- **Written instruction**
Using the data below, copy each line that includes the word "scene".

★ ★ ★ ★

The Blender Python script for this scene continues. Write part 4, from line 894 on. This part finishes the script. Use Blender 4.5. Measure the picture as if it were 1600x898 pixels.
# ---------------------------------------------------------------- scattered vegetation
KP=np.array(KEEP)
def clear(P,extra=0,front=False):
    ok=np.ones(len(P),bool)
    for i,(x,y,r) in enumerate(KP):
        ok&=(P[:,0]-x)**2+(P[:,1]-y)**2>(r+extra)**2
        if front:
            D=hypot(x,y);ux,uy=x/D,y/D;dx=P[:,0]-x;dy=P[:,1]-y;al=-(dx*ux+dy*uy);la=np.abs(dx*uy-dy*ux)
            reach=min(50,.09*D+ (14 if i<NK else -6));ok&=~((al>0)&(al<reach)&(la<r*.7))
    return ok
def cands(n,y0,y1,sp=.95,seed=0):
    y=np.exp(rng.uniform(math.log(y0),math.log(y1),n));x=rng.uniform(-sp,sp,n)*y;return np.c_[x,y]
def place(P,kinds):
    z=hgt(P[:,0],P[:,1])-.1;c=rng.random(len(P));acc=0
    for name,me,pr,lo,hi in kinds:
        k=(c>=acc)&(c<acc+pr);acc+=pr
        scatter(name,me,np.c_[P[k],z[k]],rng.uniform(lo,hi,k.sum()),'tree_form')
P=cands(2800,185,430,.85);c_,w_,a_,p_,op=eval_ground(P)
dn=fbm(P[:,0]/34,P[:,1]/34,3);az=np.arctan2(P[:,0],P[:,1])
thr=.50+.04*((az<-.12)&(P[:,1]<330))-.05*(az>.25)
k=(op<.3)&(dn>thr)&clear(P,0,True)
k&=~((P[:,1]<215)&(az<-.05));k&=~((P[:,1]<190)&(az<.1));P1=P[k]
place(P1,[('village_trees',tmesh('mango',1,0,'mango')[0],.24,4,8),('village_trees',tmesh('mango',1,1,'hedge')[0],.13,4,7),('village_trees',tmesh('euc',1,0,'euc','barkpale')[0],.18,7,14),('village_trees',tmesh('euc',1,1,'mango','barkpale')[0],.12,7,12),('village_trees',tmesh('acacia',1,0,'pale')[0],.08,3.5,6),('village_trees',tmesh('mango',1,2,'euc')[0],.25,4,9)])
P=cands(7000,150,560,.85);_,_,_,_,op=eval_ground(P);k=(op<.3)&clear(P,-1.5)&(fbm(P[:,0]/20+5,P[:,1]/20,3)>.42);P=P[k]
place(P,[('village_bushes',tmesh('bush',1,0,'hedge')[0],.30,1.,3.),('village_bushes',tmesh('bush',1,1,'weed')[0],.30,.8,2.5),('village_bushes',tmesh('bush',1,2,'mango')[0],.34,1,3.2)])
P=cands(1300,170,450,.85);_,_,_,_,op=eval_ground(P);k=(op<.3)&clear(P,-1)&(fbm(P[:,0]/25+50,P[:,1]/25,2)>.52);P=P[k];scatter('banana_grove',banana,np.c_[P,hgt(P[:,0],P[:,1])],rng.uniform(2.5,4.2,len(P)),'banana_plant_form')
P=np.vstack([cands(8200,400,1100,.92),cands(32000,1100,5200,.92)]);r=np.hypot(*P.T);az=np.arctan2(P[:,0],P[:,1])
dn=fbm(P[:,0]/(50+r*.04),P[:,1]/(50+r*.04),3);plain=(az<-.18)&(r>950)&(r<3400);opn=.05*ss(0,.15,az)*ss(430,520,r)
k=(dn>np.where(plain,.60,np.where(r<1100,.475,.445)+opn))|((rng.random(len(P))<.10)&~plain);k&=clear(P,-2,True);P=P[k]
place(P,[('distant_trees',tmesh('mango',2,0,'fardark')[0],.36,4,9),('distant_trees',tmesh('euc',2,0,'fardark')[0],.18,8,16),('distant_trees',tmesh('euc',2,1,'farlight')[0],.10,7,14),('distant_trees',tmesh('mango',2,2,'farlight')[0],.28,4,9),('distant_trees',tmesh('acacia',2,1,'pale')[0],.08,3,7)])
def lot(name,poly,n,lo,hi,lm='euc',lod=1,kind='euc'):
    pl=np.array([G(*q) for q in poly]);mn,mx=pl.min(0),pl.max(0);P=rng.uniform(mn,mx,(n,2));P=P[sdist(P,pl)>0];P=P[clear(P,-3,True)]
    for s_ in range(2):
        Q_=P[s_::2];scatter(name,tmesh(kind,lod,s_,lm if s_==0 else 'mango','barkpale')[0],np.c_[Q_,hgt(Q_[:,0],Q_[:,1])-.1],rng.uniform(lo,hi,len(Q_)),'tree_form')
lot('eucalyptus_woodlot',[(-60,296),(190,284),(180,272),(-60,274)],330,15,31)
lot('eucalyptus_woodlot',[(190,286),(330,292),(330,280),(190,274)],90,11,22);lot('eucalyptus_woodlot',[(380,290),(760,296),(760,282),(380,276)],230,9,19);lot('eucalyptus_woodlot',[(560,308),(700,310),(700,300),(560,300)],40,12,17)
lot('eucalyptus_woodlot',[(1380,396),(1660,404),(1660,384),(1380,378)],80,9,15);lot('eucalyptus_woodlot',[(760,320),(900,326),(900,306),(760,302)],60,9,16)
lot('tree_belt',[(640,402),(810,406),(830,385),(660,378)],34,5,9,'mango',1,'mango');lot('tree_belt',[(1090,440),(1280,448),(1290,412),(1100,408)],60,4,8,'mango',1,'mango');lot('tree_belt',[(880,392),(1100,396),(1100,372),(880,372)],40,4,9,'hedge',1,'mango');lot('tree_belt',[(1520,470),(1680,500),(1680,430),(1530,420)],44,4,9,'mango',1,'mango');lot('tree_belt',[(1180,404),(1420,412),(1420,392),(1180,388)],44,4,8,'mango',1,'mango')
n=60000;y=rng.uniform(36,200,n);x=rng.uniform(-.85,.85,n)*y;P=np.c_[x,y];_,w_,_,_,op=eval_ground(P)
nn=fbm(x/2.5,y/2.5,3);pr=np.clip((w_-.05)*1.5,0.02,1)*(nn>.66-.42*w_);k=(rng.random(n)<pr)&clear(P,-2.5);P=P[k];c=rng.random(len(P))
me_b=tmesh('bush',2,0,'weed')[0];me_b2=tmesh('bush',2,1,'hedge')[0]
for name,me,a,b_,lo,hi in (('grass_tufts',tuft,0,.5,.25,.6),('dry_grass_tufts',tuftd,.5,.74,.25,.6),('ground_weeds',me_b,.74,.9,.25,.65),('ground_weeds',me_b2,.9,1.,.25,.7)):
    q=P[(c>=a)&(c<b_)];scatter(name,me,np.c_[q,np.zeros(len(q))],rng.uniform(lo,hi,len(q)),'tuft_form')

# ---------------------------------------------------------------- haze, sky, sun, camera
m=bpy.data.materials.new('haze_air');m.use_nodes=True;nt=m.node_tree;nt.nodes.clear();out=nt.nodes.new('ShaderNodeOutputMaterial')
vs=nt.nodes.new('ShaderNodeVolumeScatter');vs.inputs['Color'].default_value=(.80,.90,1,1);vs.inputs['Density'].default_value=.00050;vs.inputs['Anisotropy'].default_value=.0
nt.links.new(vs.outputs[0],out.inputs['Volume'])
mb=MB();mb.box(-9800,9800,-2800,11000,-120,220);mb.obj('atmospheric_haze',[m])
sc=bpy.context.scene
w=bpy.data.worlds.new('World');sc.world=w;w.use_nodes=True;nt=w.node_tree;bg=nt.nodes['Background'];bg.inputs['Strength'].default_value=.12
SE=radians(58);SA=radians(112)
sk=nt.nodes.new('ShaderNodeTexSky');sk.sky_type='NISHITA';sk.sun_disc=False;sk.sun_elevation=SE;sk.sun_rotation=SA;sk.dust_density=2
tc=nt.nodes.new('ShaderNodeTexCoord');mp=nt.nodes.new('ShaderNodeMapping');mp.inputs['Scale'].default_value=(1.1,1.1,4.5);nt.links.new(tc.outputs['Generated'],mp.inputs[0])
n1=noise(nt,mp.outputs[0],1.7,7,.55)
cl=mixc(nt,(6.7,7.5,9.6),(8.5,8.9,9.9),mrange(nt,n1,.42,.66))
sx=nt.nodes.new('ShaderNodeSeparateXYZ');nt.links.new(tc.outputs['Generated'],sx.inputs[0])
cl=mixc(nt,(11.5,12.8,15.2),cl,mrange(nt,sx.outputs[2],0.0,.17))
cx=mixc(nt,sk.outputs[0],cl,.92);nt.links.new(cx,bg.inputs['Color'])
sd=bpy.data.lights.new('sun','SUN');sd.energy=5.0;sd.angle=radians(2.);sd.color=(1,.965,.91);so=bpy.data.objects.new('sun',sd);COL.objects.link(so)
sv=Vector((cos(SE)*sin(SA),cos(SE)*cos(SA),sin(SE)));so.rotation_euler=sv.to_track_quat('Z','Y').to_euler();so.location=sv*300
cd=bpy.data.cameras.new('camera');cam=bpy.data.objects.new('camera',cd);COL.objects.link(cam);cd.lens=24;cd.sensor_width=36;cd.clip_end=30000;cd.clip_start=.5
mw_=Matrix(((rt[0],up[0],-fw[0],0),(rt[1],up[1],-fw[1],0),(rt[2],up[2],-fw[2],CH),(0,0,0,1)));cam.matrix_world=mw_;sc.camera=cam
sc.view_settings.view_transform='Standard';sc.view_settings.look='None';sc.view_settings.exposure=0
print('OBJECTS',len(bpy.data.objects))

★ ★ ★ ★

- **Completed task**
The Blender Python script for this scene continues. Write part 4, from line 894 on. This part finishes the script. Use Blender 4.5. Measure the picture as if it were 1600x898 pixels.
sc=bpy.context.scene